> [SUPPLIED MATERIAL]:
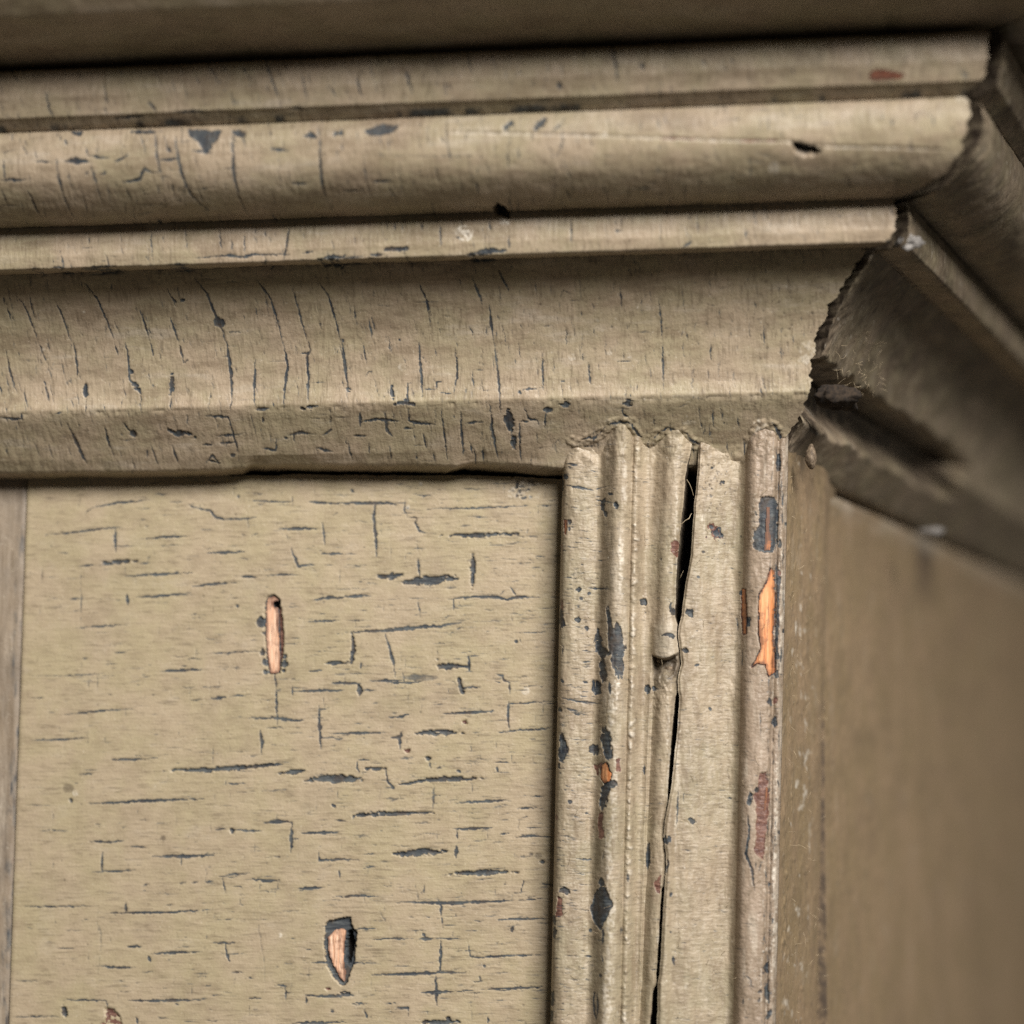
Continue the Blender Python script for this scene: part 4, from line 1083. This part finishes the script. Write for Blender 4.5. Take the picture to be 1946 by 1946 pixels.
for pts, w_, a in parse("1628,1050 1640,1200 1638,1400 1630,1560 1635,1680:20;1440,1400 1435,1470:24;1360,1400 1370,1500:14:.5", ZG[0], ZG[1], KG):
    WM.stroke(pts, w_, a, 'dark', 0.2, 1.0)
mpoly(ZG, "1470,600 1512,592 1505,660 1520,700 1500,780 1515,870 1465,890 1462,720", KG, {'pale': .28}, 2.5)
WM.c['chip'] *= 1 - 0.9 * WM.poly_mask(WM.place(zpoly(ZG, "1476,640 1508,655 1510,775 1480,800", KG)), 3)
# the burnt spot and its specks
for _ in range(70):
    a_, r_ = 6.28 * rng.random(), 42 * rng.random()
    px, py_ = ZG[0] + KG * (1222 + r_ * math.cos(a_)), ZG[1] + KG * (838 + 1.2 * r_ * math.sin(a_))
    WM.stroke([(px, py_), (px + 1, py_ + 1)], 1.5 + 2.5 * rng.random(), 0.9, ('maroon', 'dark')[int(rng.random() < .5)], 0.3)
for pts, w_, a in parse("1180,780 1195,800:34;1215,820 1235,850:44;1150,860 1160,865:18", ZG[0], ZG[1], KG):
    WM.stroke(pts, w_, 1, 'maroon', 0.3, 1.5); WM.stroke(pts, w_ * .6, 1, 'dark', 0.3, 1.5)
# fly specks and pits
for _ in range(1300):
    m = 1062 + 428 * rng.random(); py_ = 800 + 1160 * rng.random()
    r = 0.6 + 1.0 * rng.random() ** 3
    WM.stroke([(m - LEAN * (py_ - 1100), py_), (m - LEAN * (py_ - 1100) + r, py_)], 2 * r, 0.3 + 0.6 * rng.random(), ('dirt_shade', 'dark', 'pale')[int(rng.choice(3, p=[.66, .16, .18]))], 0.3, 0.2)
for _ in range(90):
    px, py_ = 1345 + rng.normal() * 25, 880 + abs(rng.normal()) * 50
    r = 0.8 + 1.4 * rng.random() ** 2
    WM.stroke([(px, py_), (px + r, py_)], 2 * r, 0.7, 'dirt_shade', 0.3, 0.2)
# fine checks across the strips
for _ in range(2600):
    m = 1058 + 430 * rng.random(); py_ = 800 + 1160 * rng.random()
    ln = 4 + 22 * rng.random() ** 2
    if 1190 < m < 1214 and rng.random() < .6:
        continue
    px = m - LEAN * (py_ - 1100)
    WM.stroke([(px, py_), (px + ln, py_ + 0.06 * ln + rng.normal() * .5)], 1.5, 0.18 + 0.5 * rng.random() ** 2, 'dark', 0.4, 0.5)
for _ in range(280):
    m = 1064 + 60 * rng.random() ** 1.5; py_ = 830 + 1120 * rng.random()
    ln = 8 + 22 * rng.random()
    px = m - LEAN * (py_ - 1100)
    WM.stroke([(px, py_), (px + ln, py_ + 0.08 * ln)], 1.6, 0.45 + 0.5 * rng.random(), 'dark', 0.5, 0.8)
for _ in range(300):
    m = 1060 + 430 * rng.random(); py_ = 800 + 1160 * rng.random()
    ln = 6 + 50 * rng.random() ** 2
    px = m - LEAN * (py_ - 1100)
    WM.stroke([(px, py_), (px - LEAN * ln + rng.normal(), py_ + ln)], 1.2, 0.15 + 0.3 * rng.random() ** 2, 'dirt_shade', 0.4, 0.6)

# weathered grain along the outer arris, pale streaks down ridge and fillet: wear plus painted-in gloss
for _ in range(420):
    m = 1463 + 22 * rng.random(); py_ = 830 + 1130 * rng.random()
    ln = 6 + 46 * rng.random() ** 2
    px = m - LEAN * (py_ - 1100)
    WM.stroke([(px, py_), (px - LEAN * ln + .6 * rng.normal(), py_ + ln)], 1.2 + 1.2 * rng.random(), 0.35 + 0.55 * rng.random(), ('dirt_shade', 'dark', 'pale')[int(rng.choice(3, p=[.5, .25, .25]))], 0.4, 0.8)
for _ in range(160):
    m = rng.choice([1186, 1172, 1270, 1330, 1445]) + 7 * rng.normal(); py_ = 830 + 1130 * rng.random()
    ln = 6 + 40 * rng.random() ** 2
    px = m - LEAN * (py_ - 1100)
    WM.stroke([(px, py_), (px - LEAN * ln, py_ + ln)], 1.5 + 3 * rng.random() ** 2, 0.12 + 0.3 * rng.random(), 'pale', 0.4, 1.0)
for y0_, y1_, m_, w_, a_ in ((1300, 1420, 1166, 12, .35), (1430, 1560, 1176, 9, .35), (1560, 1700, 1168, 14, .4), (1690, 1800, 1176, 12, .45), (1790, 1946, 1170, 15, .4), (1010, 1130, 1180, 9, .5), (860, 960, 1183, 7, .4), (900, 1180, 1283, 4, .5), (1330, 1520, 1276, 4, .4), (1050, 1300, 1487, 4, .5), (1400, 1900, 1486, 5, .6), (1330, 1640, 1294, 3, .4)):  # ridge underlayer, and a painted edge highlight down the outer arris
    for q in range(3):
        yy = np.linspace(y0_ + 12 * rng.normal(), y1_ + 12 * rng.normal(), 9)
        mm = m_ + 2.2 * rng.normal(size=9)
        WM.stroke(list(zip(mm - LEAN * (yy - 1100), yy)), w_ * (0.4 + 0.5 * rng.random()), a_, 'pale', 0.3, 2.0)
for _ in range(26):
    m = rng.choice([1064, 1066, 1476, 1480]) + 1.5 * rng.normal(); py_ = 860 + 1090 * rng.random()
    ln = 14 + 30 * rng.random() ** 2
    yy = np.linspace(py_, py_ + ln, 4)
    WM.stroke(list(zip(m - LEAN * (yy - 1100) + 1.5 * rng.normal(size=4), yy)), 6.6 + 2.5 * rng.random(), 0.75 + .25 * rng.random(), ('dark', 'maroon')[int(rng.random() < .3)], 0.5, 2.0)
WM.finish(2.8, 9)
up = thing('corner_moulding', 'upright reeded corner moulding split from top to bottom with orange bare wood', 'moulding', at(1270, 2600, 40))
PARTS = [('edge_fillet', 1056, 1131), ('ridge', 1131, 1198), ('bead', 1198, 1217), ('split_reed', 1217, None), ('flat_strip', None, 1411), ('corner_fillet', 1411, 1492)]
py = np.concatenate([np.linspace(786, 1970, 790), [2080, 2300, 3600]])
FIL = {}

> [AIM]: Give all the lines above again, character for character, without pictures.

> [TASK RESULT]:
Continue the Blender Python script for this scene: part 4, from line 1083. This part finishes the script. Write for Blender 4.5. Take the picture to be 1946 by 1946 pixels.
for pts, w_, a in parse("1628,1050 1640,1200 1638,1400 1630,1560 1635,1680:20;1440,1400 1435,1470:24;1360,1400 1370,1500:14:.5", ZG[0], ZG[1], KG):
    WM.stroke(pts, w_, a, 'dark', 0.2, 1.0)
mpoly(ZG, "1470,600 1512,592 1505,660 1520,700 1500,780 1515,870 1465,890 1462,720", KG, {'pale': .28}, 2.5)
WM.c['chip'] *= 1 - 0.9 * WM.poly_mask(WM.place(zpoly(ZG, "1476,640 1508,655 1510,775 1480,800", KG)), 3)
# the burnt spot and its specks
for _ in range(70):
    a_, r_ = 6.28 * rng.random(), 42 * rng.random()
    px, py_ = ZG[0] + KG * (1222 + r_ * math.cos(a_)), ZG[1] + KG * (838 + 1.2 * r_ * math.sin(a_))
    WM.stroke([(px, py_), (px + 1, py_ + 1)], 1.5 + 2.5 * rng.random(), 0.9, ('maroon', 'dark')[int(rng.random() < .5)], 0.3)
for pts, w_, a in parse("1180,780 1195,800:34;1215,820 1235,850:44;1150,860 1160,865:18", ZG[0], ZG[1], KG):
    WM.stroke(pts, w_, 1, 'maroon', 0.3, 1.5); WM.stroke(pts, w_ * .6, 1, 'dark', 0.3, 1.5)
# fly specks and pits
for _ in range(1300):
    m = 1062 + 428 * rng.random(); py_ = 800 + 1160 * rng.random()
    r = 0.6 + 1.0 * rng.random() ** 3
    WM.stroke([(m - LEAN * (py_ - 1100), py_), (m - LEAN * (py_ - 1100) + r, py_)], 2 * r, 0.3 + 0.6 * rng.random(), ('dirt_shade', 'dark', 'pale')[int(rng.choice(3, p=[.66, .16, .18]))], 0.3, 0.2)
for _ in range(90):
    px, py_ = 1345 + rng.normal() * 25, 880 + abs(rng.normal()) * 50
    r = 0.8 + 1.4 * rng.random() ** 2
    WM.stroke([(px, py_), (px + r, py_)], 2 * r, 0.7, 'dirt_shade', 0.3, 0.2)
# fine checks across the strips
for _ in range(2600):
    m = 1058 + 430 * rng.random(); py_ = 800 + 1160 * rng.random()
    ln = 4 + 22 * rng.random() ** 2
    if 1190 < m < 1214 and rng.random() < .6:
        continue
    px = m - LEAN * (py_ - 1100)
    WM.stroke([(px, py_), (px + ln, py_ + 0.06 * ln + rng.normal() * .5)], 1.5, 0.18 + 0.5 * rng.random() ** 2, 'dark', 0.4, 0.5)
for _ in range(280):
    m = 1064 + 60 * rng.random() ** 1.5; py_ = 830 + 1120 * rng.random()
    ln = 8 + 22 * rng.random()
    px = m - LEAN * (py_ - 1100)
    WM.stroke([(px, py_), (px + ln, py_ + 0.08 * ln)], 1.6, 0.45 + 0.5 * rng.random(), 'dark', 0.5, 0.8)
for _ in range(300):
    m = 1060 + 430 * rng.random(); py_ = 800 + 1160 * rng.random()
    ln = 6 + 50 * rng.random() ** 2
    px = m - LEAN * (py_ - 1100)
    WM.stroke([(px, py_), (px - LEAN * ln + rng.normal(), py_ + ln)], 1.2, 0.15 + 0.3 * rng.random() ** 2, 'dirt_shade', 0.4, 0.6)

# weathered grain along the outer arris, pale streaks down ridge and fillet: wear plus painted-in gloss
for _ in range(420):
    m = 1463 + 22 * rng.random(); py_ = 830 + 1130 * rng.random()
    ln = 6 + 46 * rng.random() ** 2
    px = m - LEAN * (py_ - 1100)
    WM.stroke([(px, py_), (px - LEAN * ln + .6 * rng.normal(), py_ + ln)], 1.2 + 1.2 * rng.random(), 0.35 + 0.55 * rng.random(), ('dirt_shade', 'dark', 'pale')[int(rng.choice(3, p=[.5, .25, .25]))], 0.4, 0.8)
for _ in range(160):
    m = rng.choice([1186, 1172, 1270, 1330, 1445]) + 7 * rng.normal(); py_ = 830 + 1130 * rng.random()
    ln = 6 + 40 * rng.random() ** 2
    px = m - LEAN * (py_ - 1100)
    WM.stroke([(px, py_), (px - LEAN * ln, py_ + ln)], 1.5 + 3 * rng.random() ** 2, 0.12 + 0.3 * rng.random(), 'pale', 0.4, 1.0)
for y0_, y1_, m_, w_, a_ in ((1300, 1420, 1166, 12, .35), (1430, 1560, 1176, 9, .35), (1560, 1700, 1168, 14, .4), (1690, 1800, 1176, 12, .45), (1790, 1946, 1170, 15, .4), (1010, 1130, 1180, 9, .5), (860, 960, 1183, 7, .4), (900, 1180, 1283, 4, .5), (1330, 1520, 1276, 4, .4), (1050, 1300, 1487, 4, .5), (1400, 1900, 1486, 5, .6), (1330, 1640, 1294, 3, .4)):  # ridge underlayer, and a painted edge highlight down the outer arris
    for q in range(3):
        yy = np.linspace(y0_ + 12 * rng.normal(), y1_ + 12 * rng.normal(), 9)
        mm = m_ + 2.2 * rng.normal(size=9)
        WM.stroke(list(zip(mm - LEAN * (yy - 1100), yy)), w_ * (0.4 + 0.5 * rng.random()), a_, 'pale', 0.3, 2.0)
for _ in range(26):
    m = rng.choice([1064, 1066, 1476, 1480]) + 1.5 * rng.normal(); py_ = 860 + 1090 * rng.random()
    ln = 14 + 30 * rng.random() ** 2
    yy = np.linspace(py_, py_ + ln, 4)
    WM.stroke(list(zip(m - LEAN * (yy - 1100) + 1.5 * rng.normal(size=4), yy)), 6.6 + 2.5 * rng.random(), 0.75 + .25 * rng.random(), ('dark', 'maroon')[int(rng.random() < .3)], 0.5, 2.0)
WM.finish(2.8, 9)
up = thing('corner_moulding', 'upright reeded corner moulding split from top to bottom with orange bare wood', 'moulding', at(1270, 2600, 40))
PARTS = [('edge_fillet', 1056, 1131), ('ridge', 1131, 1198), ('bead', 1198, 1217), ('split_reed', 1217, None), ('flat_strip', None, 1411), ('corner_fillet', 1411, 1492)]
py = np.concatenate([np.linspace(786, 1970, 790), [2080, 2300, 3600]])
FIL = {}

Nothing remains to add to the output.